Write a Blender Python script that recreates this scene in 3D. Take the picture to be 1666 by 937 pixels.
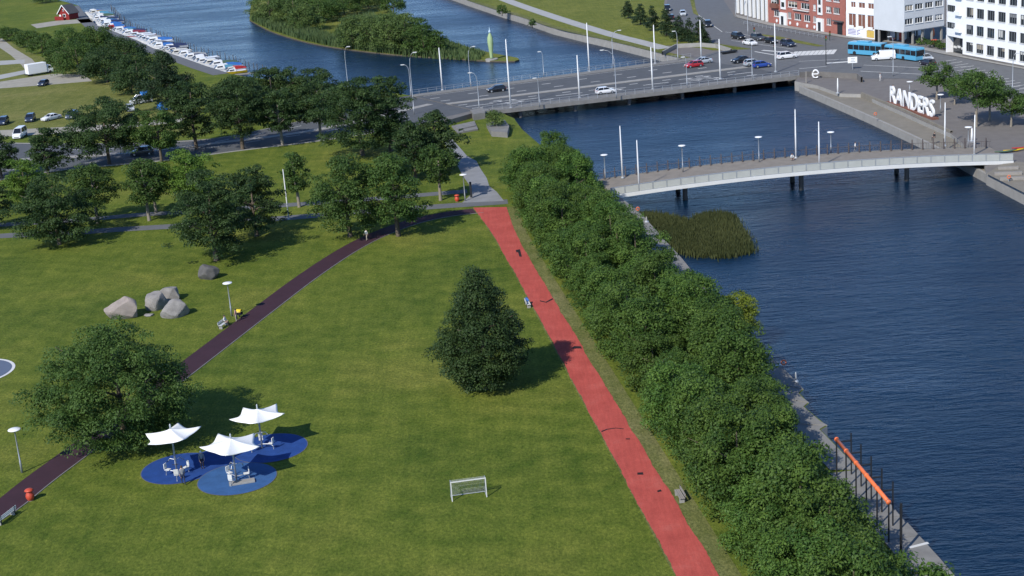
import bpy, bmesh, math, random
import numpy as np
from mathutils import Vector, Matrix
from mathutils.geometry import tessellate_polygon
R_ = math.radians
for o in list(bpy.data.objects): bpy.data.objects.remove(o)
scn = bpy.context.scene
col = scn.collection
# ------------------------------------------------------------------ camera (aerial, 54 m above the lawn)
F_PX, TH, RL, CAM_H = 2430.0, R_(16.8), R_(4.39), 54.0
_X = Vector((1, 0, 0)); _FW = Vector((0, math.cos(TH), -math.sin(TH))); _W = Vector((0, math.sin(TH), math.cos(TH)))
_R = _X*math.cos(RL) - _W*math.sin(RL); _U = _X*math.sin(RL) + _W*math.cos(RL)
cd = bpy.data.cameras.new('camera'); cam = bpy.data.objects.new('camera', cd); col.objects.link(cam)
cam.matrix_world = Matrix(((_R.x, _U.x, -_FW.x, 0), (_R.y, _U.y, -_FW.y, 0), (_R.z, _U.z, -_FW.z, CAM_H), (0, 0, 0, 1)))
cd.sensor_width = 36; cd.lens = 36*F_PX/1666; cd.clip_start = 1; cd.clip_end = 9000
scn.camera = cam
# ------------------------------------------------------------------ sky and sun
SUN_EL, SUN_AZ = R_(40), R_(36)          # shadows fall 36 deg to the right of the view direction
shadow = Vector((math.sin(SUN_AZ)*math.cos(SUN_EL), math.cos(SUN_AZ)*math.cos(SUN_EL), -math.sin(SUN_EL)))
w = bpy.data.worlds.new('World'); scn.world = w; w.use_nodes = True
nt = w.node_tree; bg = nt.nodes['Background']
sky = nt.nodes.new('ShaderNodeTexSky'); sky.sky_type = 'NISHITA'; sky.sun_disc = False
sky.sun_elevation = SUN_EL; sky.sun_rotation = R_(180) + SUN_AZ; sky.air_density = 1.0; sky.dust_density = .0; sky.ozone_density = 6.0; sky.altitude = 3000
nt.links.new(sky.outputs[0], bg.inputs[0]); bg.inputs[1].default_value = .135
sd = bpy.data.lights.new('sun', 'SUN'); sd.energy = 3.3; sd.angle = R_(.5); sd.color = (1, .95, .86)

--

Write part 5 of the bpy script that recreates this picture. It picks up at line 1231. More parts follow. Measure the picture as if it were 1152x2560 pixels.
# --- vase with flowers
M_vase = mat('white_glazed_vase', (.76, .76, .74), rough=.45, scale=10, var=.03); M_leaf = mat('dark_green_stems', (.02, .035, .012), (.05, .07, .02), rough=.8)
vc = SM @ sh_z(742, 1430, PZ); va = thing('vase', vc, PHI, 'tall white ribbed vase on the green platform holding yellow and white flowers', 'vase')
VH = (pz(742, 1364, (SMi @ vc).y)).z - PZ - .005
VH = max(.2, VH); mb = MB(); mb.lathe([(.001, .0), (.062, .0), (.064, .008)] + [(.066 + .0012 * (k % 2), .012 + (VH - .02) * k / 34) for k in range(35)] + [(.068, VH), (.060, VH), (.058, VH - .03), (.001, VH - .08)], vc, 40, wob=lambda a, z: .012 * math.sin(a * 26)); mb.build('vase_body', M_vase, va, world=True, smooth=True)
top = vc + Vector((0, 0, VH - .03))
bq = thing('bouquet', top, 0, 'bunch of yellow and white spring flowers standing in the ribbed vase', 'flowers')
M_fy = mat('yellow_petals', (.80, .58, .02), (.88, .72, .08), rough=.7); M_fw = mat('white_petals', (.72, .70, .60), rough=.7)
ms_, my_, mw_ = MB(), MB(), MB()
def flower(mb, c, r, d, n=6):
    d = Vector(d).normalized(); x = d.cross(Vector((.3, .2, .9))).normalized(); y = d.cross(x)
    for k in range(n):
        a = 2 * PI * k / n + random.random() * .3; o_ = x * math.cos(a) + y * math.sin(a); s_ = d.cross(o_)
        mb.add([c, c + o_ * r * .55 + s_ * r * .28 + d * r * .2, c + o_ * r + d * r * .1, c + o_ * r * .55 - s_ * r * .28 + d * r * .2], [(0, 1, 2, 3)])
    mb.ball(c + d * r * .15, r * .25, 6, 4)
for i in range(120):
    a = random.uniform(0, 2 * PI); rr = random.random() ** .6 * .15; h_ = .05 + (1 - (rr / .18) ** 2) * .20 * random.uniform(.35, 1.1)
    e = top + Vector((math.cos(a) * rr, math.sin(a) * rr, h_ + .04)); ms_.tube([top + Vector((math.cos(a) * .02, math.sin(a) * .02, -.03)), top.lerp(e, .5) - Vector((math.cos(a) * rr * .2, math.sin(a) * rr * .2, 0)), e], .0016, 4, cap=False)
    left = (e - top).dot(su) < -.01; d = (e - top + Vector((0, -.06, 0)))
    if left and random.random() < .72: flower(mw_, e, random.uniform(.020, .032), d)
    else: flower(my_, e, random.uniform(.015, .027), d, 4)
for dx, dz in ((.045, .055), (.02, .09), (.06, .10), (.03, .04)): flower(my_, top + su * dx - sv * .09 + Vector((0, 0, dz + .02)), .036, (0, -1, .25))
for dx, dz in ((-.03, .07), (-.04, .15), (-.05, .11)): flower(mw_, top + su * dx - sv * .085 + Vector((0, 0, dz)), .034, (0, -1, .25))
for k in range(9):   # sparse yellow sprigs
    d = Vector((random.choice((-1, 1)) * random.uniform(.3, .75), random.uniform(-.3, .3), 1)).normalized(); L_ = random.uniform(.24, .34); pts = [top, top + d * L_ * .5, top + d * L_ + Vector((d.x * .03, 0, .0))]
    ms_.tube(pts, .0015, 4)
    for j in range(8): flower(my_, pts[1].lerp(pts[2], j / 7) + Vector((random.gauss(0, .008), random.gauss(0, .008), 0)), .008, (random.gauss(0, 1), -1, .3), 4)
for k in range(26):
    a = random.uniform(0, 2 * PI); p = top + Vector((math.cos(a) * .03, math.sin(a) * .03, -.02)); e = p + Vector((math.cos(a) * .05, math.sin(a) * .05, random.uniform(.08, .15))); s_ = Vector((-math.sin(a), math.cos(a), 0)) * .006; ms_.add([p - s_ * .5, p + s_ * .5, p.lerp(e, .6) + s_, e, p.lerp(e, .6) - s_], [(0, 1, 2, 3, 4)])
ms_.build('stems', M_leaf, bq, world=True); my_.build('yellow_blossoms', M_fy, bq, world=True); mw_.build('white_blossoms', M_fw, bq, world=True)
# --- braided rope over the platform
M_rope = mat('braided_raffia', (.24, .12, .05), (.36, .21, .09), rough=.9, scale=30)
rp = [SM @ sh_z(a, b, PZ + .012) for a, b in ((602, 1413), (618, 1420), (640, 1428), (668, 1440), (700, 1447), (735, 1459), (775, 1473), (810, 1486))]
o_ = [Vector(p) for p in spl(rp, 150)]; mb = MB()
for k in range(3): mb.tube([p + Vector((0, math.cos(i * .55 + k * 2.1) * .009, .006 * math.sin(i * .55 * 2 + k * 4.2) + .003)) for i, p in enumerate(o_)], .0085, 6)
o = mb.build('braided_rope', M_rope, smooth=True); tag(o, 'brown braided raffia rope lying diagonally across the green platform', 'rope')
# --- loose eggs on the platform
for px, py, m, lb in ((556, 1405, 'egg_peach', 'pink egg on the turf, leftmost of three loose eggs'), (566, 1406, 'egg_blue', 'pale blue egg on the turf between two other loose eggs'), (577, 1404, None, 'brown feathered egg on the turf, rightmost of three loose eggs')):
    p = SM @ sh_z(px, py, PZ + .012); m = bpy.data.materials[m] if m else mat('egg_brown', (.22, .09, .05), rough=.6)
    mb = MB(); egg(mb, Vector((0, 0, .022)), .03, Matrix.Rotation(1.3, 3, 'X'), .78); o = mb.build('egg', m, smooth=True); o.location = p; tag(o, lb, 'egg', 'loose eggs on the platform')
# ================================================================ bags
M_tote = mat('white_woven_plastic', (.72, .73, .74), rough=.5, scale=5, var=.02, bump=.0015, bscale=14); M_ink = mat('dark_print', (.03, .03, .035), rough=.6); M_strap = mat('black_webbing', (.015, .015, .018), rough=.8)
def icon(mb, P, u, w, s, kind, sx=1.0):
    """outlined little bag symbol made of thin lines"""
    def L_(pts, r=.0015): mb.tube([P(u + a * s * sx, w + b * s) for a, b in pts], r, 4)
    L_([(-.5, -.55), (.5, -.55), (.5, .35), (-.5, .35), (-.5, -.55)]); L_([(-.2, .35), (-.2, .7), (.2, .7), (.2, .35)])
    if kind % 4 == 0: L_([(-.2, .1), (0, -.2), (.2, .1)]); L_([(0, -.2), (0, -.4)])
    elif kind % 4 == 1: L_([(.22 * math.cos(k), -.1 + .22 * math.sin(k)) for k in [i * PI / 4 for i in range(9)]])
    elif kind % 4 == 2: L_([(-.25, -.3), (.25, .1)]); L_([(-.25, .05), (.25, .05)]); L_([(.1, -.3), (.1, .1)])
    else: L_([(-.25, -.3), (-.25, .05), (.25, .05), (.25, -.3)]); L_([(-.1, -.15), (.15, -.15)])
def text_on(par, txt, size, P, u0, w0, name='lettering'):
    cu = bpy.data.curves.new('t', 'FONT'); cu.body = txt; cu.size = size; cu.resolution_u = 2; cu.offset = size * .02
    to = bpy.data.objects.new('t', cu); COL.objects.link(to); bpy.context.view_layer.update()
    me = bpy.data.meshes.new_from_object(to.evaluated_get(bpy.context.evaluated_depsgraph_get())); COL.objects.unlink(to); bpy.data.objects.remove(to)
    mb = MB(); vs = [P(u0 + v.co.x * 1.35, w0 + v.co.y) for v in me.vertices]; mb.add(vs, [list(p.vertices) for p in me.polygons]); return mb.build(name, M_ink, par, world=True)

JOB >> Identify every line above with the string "that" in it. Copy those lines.

ANSWER BELOW >>
Write a Blender Python script that recreates this scene in 3D. Take the picture to be 1666 by 937 pixels.
Write part 5 of the bpy script that recreates this picture. It picks up at line 1231. More parts follow. Measure the picture as if it were 1152x2560 pixels.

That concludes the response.